| Data lines |
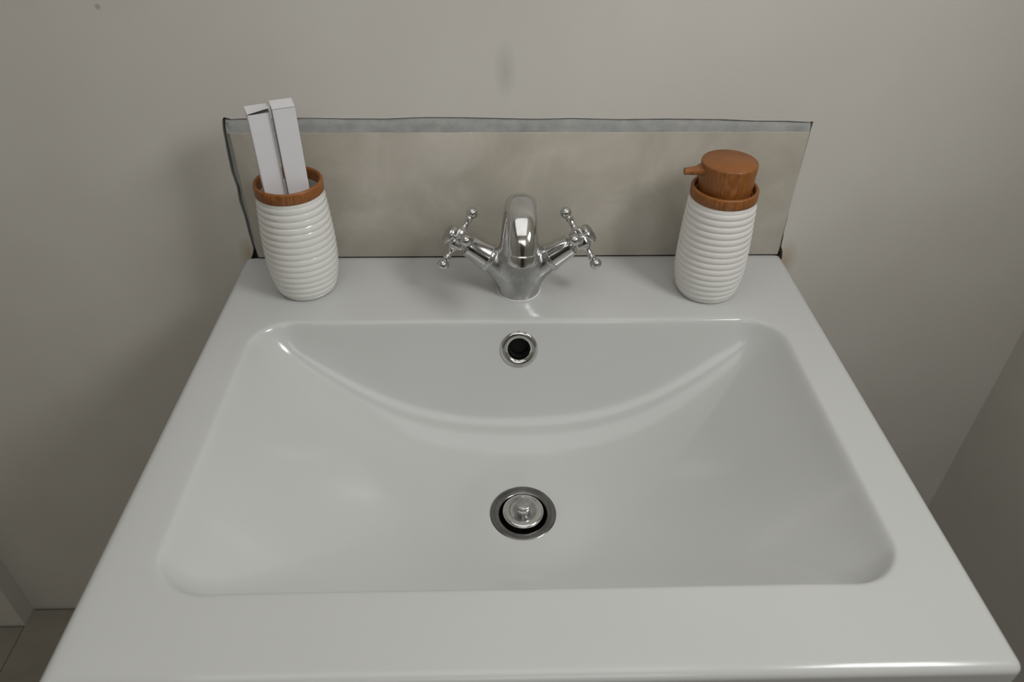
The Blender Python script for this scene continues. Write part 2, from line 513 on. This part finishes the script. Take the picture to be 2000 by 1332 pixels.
# vanity unit below
vn = empty('vanity_cabinet', (0, 0, ZF))
tag(vn, 'grey vanity cabinet with two drawers, its dark front just under the lip of the basin', 'cabinet')
zt = -.076 - ZF
for lo, hi in (((-.275, -.455, 0), (-.259, -.004, zt)), ((.259, -.455, 0), (.275, -.004, zt)), ((-.259, -.455, .0), (.259, -.004, .016)), ((-.259, -.020, .016), (.259, -.004, zt))):
    mk('side_panel' if hi[0] - lo[0] < .1 else 'cabinet_panel', box('panel', lo, hi, .001, 1), vanm, vn)
for z0, z1 in ((.02, zt / 2 - .003), (zt / 2 + .003, zt - .004)):
    d = mk('drawer_front', box('drawer_front', (-.28, -.474, z0), (.28, -.4552, z1), .0015), vanm, vn)
    mk('drawer_handle', box('drawer_handle', (-.07, -.486, z1 - .05), (.07, -.4742, z1 - .042), .001), dullchrome, d)

# ---------------------------------------------------------------- mixer tap
TX, TY = .0015, -.066
tap = empty('mixer_tap', (TX, TY, 0))
tag(tap, 'chrome mixer tap with an arched spout and two cross handles on the basin deck', 'tap')
TH = math.radians(36)
O0 = Vector((0, 0, .0165))


def axm(s):          # matrix whose Z runs out along the valve on side s
    d = Vector((s * math.cos(TH), 0, math.sin(TH)))
    r = Vector((s * math.sin(TH) * -1, 0, math.cos(TH)))       # 'up' arm direction
    yv = d.cross(r)
    m = Matrix(((r.x, yv.x, d.x, O0.x), (r.y, yv.y, d.y, O0.y), (r.z, yv.z, d.z, O0.z), (0, 0, 0, 1)))
    return m


# body: several rough volumes fused by a voxel remesh, then smoothed
bmj = bmesh.new()


def add(me):
    bmj.from_mesh(me); bpy.data.meshes.remove(me)


V = []; F = []; nn = 40
secs = [(0, .0218, .0218), (.004, .0222, .0220), (.009, .0232, .0215), (.015, .0262, .0205), (.021, .0310, .0192), (.027, .0345, .0184), (.034, .0350, .0174), (.041, .0295, .0165), (.048, .0225, .0155), (.056, .0192, .0145), (.064, .0180, .0140)]
for z, w, d in secs:
    for k in range(nn):
        an = 2 * math.pi * k / nn; V.append((w * math.cos(an), d * math.sin(an) * (1 if math.sin(an) > 0 else 1.02), z))
for i in range(len(secs) - 1):
    for k in range(nn):
        k2 = (k + 1) % nn; F.append((i * nn + k, i * nn + k2, (i + 1) * nn + k2, (i + 1) * nn + k))
F.append(tuple(range(nn - 1, -1, -1))); F.append(tuple(range((len(secs) - 1) * nn, len(secs) * nn)))
add(mesh('a', V, F))
for s in (-1, 1):
    add(lathe('a', [(0, .004), (.0135, .004), (.0165, .016), (.0148, .026), (.0132, .034), (.0132, .0385), (0, .0385)], 36, axm(s)))
path0 = [(-.001, .030), (-.001, .055), (-.002, .077), (-.008, .096), (-.020, .1095), (-.035, .1150), (-.050, .1125), (-.0610, .1065), (-.0690, .0985), (-.0718, .0890)]
sec0 = [(.0200, .0160, 2.2), (.0192, .0145, 2.2), (.0176, .0130, 2.2), (.0158, .0118, 2.3), (.0146, .0108, 2.4), (.0139, .0102, 2.5), (.0136, .0100, 2.5), (.0134, .0102, 2.4), (.0132, .0110, 2.2), (.0130, .0124, 2.0)]
pth = catmull(path0, 6); sc = catmull(sec0, 6)
add(sweep('a', [Vector((0, y, z)) for y, z in pth[:14]], sc[:14], 40))
tmp = bpy.data.meshes.new('tmp'); bmj.to_mesh(tmp); bmj.free()
to = bpy.data.objects.new('tmp', tmp); C.objects.link(to)
r = to.modifiers.new('r', 'REMESH'); r.mode = 'VOXEL'; r.voxel_size = .0009; r.use_smooth_shade = True
sm = to.modifiers.new('s', 'SMOOTH'); sm.factor = .5; sm.iterations = 22
dg = bpy.context.evaluated_depsgraph_get(); dg.update()
bodym = bpy.data.meshes.new_from_object(to.evaluated_get(dg)); bpy.data.objects.remove(to)
bodym.name = 'tap_body'; finish(bodym, True, 0)
# keep the foot flat on the deck
for vtx in bodym.vertices:
    if vtx.co.z < .0006: vtx.co.z = .0002
mk('tap_body', bodym, dullchrome, tap)
sp = mk('spout', sweep('spout', [Vector((0, y, z)) for y, z in pth[9:]], sc[9:], 48), chrome, tap)
am = Matrix.Translation((0, -.0720, .0885)) @ Matrix.Rotation(math.radians(-10), 4, 'X')
aer = mk('aerator', lathe('aerator', [(0, -.0090), (.0095, -.0090), (.0100, -.0098), (.0128, -.0098), (.0136, -.0091), (.0137, -.0010), (.0134, .0002), (.0122, .0012), (0, .0012)], 48, am, 30), chrome, sp)
mk('base_gasket', lathe('base_gasket', [(.0200, .0001), (.0226, .0001), (.0229, .0006), (.0224, .0010), (.0200, .0010)], 48), satin, tap)
# valves and cross handles
for s in (-1, 1):
    m4 = axm(s)
    slv = mk('valve_sleeve', lathe('valve_sleeve', [(0, .036), (.0134, .036), (.0144, .0366), (.0147, .0385), (.0145, .0408), (.0136, .0416), (.0134, .0424),
                                                    (.0121, .055), (.0113, .0625), (.0110, .0640), (.0094, .0646), (0, .0646)], 48, m4, 28), chrome, tap)
    hr = m4 @ Matrix.Rotation(-s * math.radians(32), 4, 'Z')
    hb = bmesh.new()
    for me_ in (box('h', (-.0102, -.0102, .0685), (.0102, .0102, .0832), .0028, 2, hr),
                lathe('h', [(0, .0640), (.0062, .0640), (.0070, .0655), (.0060, .0668), (.0082, .0688), (.0082, .072), (0, .072)], 32, m4),
                lathe('h', [(0, .081), (.0096, .081), (.0100, .0832), (.0105, .0842), (.0107, .0858), (.0102, .0872), (.0092, .0876), (0, .0876)], 40, m4)):
        hb.from_mesh(me_); bpy.data.meshes.remove(me_)
    hm = bpy.data.meshes.new('cross_handle'); hb.to_mesh(hm); hb.free(); finish(hm, True, 50)
    hd = mk('cross_handle', hm, chrome, tap)
    mk('handle_cap', lathe('handle_cap', [(0, .0874), (.0090, .0874), (.0089, .0884), (.0075, .0892), (.004, .0897), (0, .0898)], 40, m4, 50), dullchrome, hd)
    arm = [(0, .0080), (.0062, .0088), (.0054, .0105), (.0036, .0120), (.0030, .0145), (.0029, .0180), (.0034, .0212), (.0042, .0224), (.0036, .0232)]
    cz = .0296; rb = .0059
    arm += [(rb * math.cos(t), cz + rb * math.sin(t)) for t in np.linspace(-math.pi * .30, math.pi / 2 - .02, 13)] + [(0, cz + rb)]
    for k in range(4):
        mk('handle_arm', lathe('handle_arm', arm, 24, m4 @ Matrix.Translation((0, 0, .0760)) @ Matrix.Rotation(k * math.pi / 2 - s * math.radians(32), 4, 'Z') @ Matrix.Rotation(math.pi / 2, 4, 'Y'), 50), chrome, hd)


# ---------------------------------------------------------------- ribbed tumbler and soap pump
def ribbed(prof, ztop, nrib, amp, z0):
    zz = [p[0] for p in prof]; rr = [p[1] for p in prof]; out = []
    for z in np.linspace(0.0008, ztop, 230):
        r = float(np.interp(z, zz, rr))
        if z > z0:
            f = (z - z0) / (ztop - .004 - z0) * nrib
            if f < nrib: r += amp * (abs(math.sin(math.pi * f)) ** .75 - .75)
            else: r -= amp * .25
        out.append((r, z))
    return out


def smoothprof(p):
    P = catmull(p, 10); return [(a, b) for a, b in P]


cup = empty('toothbrush_tumbler', (-.2195, -.058, 0))
tag(cup, 'white ribbed ceramic tumbler with a wooden rim holding two cartons', 'tumbler')
CP = smoothprof([(0, .0268), (.004, .0295), (.012, .0322), (.03, .0352), (.055, .0358), (.08, .0346), (.1, .0331), (.1115, .0322)])
prof = [(0, .0006), (.0255, .0006), (.0268, .0009)] + ribbed(CP, .1115, 15, .0011, .0045) + [(.0290, .1115), (.0298, .1), (.0325, .06), (.0322, .03), (.0290, .010), (.025, .006), (0, .0055)]
mk('tumbler_body', lathe('tumbler_body', prof, 96, None, 60), glaze, cup)
wr = [(.0290, .1105), (.0318, .1105), (.0325, .1112), (.0326, .1205), (.0320, .1218), (.0308, .1224), (.0296, .1218), (.0289, .1205), (.0288, .1105)]
o = mk('wooden_rim', lathe('wooden_rim', wr, 96, None, 50), woodm, cup); o['label'] = 'brown wood rim band'

dis = empty('soap_dispenser', (.1975, -.068, 0))
tag(dis, 'white ribbed soap dispenser with a brown wooden pump top at the right of the deck', 'dispenser')
CP = smoothprof([(0, .0272), (.004, .0298), (.012, .0325), (.03, .0350), (.055, .0350), (.08, .0339), (.1, .0328), (.1085, .0318)])
prof = [(0, .0006), (.0255, .0006), (.0272, .0009)] + ribbed(CP, .1085, 15, .0011, .0045) + [(.0, .1085)]
mk('bottle_body', lathe('bottle_body', prof, 96, None, 60), satin, dis)
wr = [(.0262, .1082), (.0314, .1082), (.0320, .1089), (.0321, .1178), (.0315, .1188), (.0304, .1193), (.0291, .1190), (.0283, .1180), (.0281, .1125), (.0262, .1120)]
o = mk('wooden_collar', lathe('wooden_collar', wr, 96, None, 50), woodm, dis)
tc_ = Matrix.Rotation(math.radians(3), 4, 'Y')
pc = [(0, .1090), (.0245, .1090), (.0252, .1110), (.0264, .1425), (.0262, .1438), (.0254, .1446), (0, .1448)]
cap = mk('pump_top', lathe('pump_top', pc, 96, None, 50), woodm, dis)
sd_ = Matrix.Rotation(math.radians(180), 4, 'Z')
spth = [Vector((-.0225, 0, .1365)), Vector((-.0265, 0, .1360)), Vector((-.0295, 0, .1352)), Vector((-.0325, 0, .1348)), Vector((-.037, 0, .1345)), Vector((-.0415, 0, .1342)), Vector((-.0418, 0, .1342))]
ssec = [(.0095, .0055), (.0082, .0048), (.0066, .0042), (.0052, .0038), (.0043, .0035), (.0036, .0033), (.0030, .0027)]
V = []; F = []; n = 24
for P, (w, h) in zip(spth, ssec):
    for k in range(n):
        an = 2 * math.pi * k / n; V.append(P + Vector((0, w * math.cos(an), h * math.sin(an))))
for i in range(len(spth) - 1):
    for k in range(n):
        k2 = (k + 1) % n; F.append((i * n + k, i * n + k2, (i + 1) * n + k2, (i + 1) * n + k))
F.append(tuple(range(n))); F.append(tuple(range((len(spth)) * n - 1, (len(spth) - 1) * n - 1, -1)))
mk('pump_nozzle', mesh('pump_nozzle', V, F, True, 50), woodm, cap)


# ---------------------------------------------------------------- two slim cartons in the tumbler
def carton(name, base, tip, w, d, yaw, open_flap, label):
    base = Vector(base); tip = Vector(tip); z = (tip - base); L = z.length; z.normalize()
    x = Vector((math.cos(yaw), math.sin(yaw), 0)); x = (x - z * x.dot(z)).normalized(); y = z.cross(x)
    R_ = Matrix(((x.x, y.x, z.x, base.x), (x.y, y.y, z.y, base.y), (x.z, y.z, z.z, base.z), (0, 0, 0, 1)))
    r = empty(name); r.matrix_world = R_
    tag(r, label, 'carton', 'slim white cartons in the tumbler')
    # tube: thin card walls, open at the top
    t = .0005; V = []; F = []
    for (xx, yy) in ((-w / 2, -d / 2), (w / 2, -d / 2), (w / 2, d / 2), (-w / 2, d / 2)): V.append((xx, yy, 0))
    for (xx, yy) in ((-w / 2, -d / 2), (w / 2, -d / 2), (w / 2, d / 2), (-w / 2, d / 2)): V.append((xx, yy, L))
    for (xx, yy) in ((-w / 2 + t, -d / 2 + t), (w / 2 - t, -d / 2 + t), (w / 2 - t, d / 2 - t), (-w / 2 + t, d / 2 - t)): V.append((xx, yy, L))
    for (xx, yy) in ((-w / 2 + t, -d / 2 + t), (w / 2 - t, -d / 2 + t), (w / 2 - t, d / 2 - t), (-w / 2 + t, d / 2 - t)): V.append((xx, yy, L - .03))
    F.append((3, 2, 1, 0))
    for k in range(4):
        k2 = (k + 1) % 4
        F += [(k, k2, 4 + k2, 4 + k), (4 + k, 4 + k2, 8 + k2, 8 + k), (8 + k, 8 + k2, 12 + k2, 12 + k)]
    F.append((12, 13, 14, 15))
    me = mesh('carton_tube', V, F, False)
    bm = bmesh.new(); bm.from_mesh(me); bmesh.ops.recalc_face_normals(bm, faces=bm.faces)
    ed = [e for e in bm.edges if (e.verts[0].co.z < L + .001 and e.verts[1].co.z > L - .001 and e.verts[0].co.z < .01 and e.calc_face_angle(0) > 1)]
    bmesh.ops.bevel(bm, geom=ed, offset=.0004, segments=2, affect='EDGES'); bm.to_mesh(me); bm.free()
    mk('carton_tube', me, paper, r)
    # lid hinged on the back edge; a bent tuck flap in front
    lift = open_flap
    V = []; F = []; N = 8
    for i in range(N + 1):
        f = i / N; yy = d / 2 - f * d * 1.0
        for sx in (-1, 1):
            lz = L + .0004 + lift * f * (1.0 if sx > 0 else .15) * (.6 + .4 * f)
            V.append((sx * w / 2, yy, lz))
    k = len(V)
    V += [(v_[0], v_[1], v_[2] + .0006) for v_ in V[:k]]
    for i in range(N):
        F.append((2 * i, 2 * i + 1, 2 * i + 3, 2 * i + 2)); F.append((k + 2 * i + 2, k + 2 * i + 3, k + 2 * i + 1, k + 2 * i))
        F.append((2 * i, 2 * i + 2, k + 2 * i + 2, k + 2 * i)); F.append((2 * i + 1, k + 2 * i + 1, k + 2 * i + 3, 2 * i + 3))
    F.append((0, k, k + 1, 1)); F.append((2 * N, 2 * N + 1, k + 2 * N + 1, k + 2 * N))
    mk('lid_flap', mesh('lid_flap', V, F, False), paper, r)
    if open_flap:
        # side dust flap folded in under the lifted lid
        V = [(w / 2 - .0006, -d / 2 + .001, L - .0004), (w / 2 - .0006, d / 2 - .001, L - .0004), (-w * .1, d / 2 - .003, L - .004), (-w * .1, -d / 2 + .003, L - .004)]
        V += [(a_, b__, c_ - .0005) for a_, b__, c_ in V]
        F = [(0, 1, 2, 3), (7, 6, 5, 4), (0, 4, 5, 1), (1, 5, 6, 2), (2, 6, 7, 3), (3, 7, 4, 0)]
        mk('dust_flap', mesh('dust_flap', V, F, False), paper_in, r)
    return r


carton('slim_carton', (-.2308, -.0642, .012), (-.2312, -.0698, .1945), .0192, .0195, math.radians(22), .0035,
       'left white slim carton in the tumbler, its lid flap lifted open at one corner')
carton('slim_carton', (-.2096, -.0618, .012), (-.2092, -.0672, .1985), .0195, .0195, math.radians(20), 0,
       'right white slim carton in the tumbler, its flat lid closed')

| Requirements |
Repeat the listing above up to and including the line with "mk('drawer_handle', box('drawer_handle', (-.07, -.486, z1", starting from its first line. Drop any pictures.

| Result of the exercise |
The Blender Python script for this scene continues. Write part 2, from line 513 on. This part finishes the script. Take the picture to be 2000 by 1332 pixels.
# vanity unit below
vn = empty('vanity_cabinet', (0, 0, ZF))
tag(vn, 'grey vanity cabinet with two drawers, its dark front just under the lip of the basin', 'cabinet')
zt = -.076 - ZF
for lo, hi in (((-.275, -.455, 0), (-.259, -.004, zt)), ((.259, -.455, 0), (.275, -.004, zt)), ((-.259, -.455, .0), (.259, -.004, .016)), ((-.259, -.020, .016), (.259, -.004, zt))):
    mk('side_panel' if hi[0] - lo[0] < .1 else 'cabinet_panel', box('panel', lo, hi, .001, 1), vanm, vn)
for z0, z1 in ((.02, zt / 2 - .003), (zt / 2 + .003, zt - .004)):
    d = mk('drawer_front', box('drawer_front', (-.28, -.474, z0), (.28, -.4552, z1), .0015), vanm, vn)
    mk('drawer_handle', box('drawer_handle', (-.07, -.486, z1 - .05), (.07, -.4742, z1 - .042), .001), dullchrome, d)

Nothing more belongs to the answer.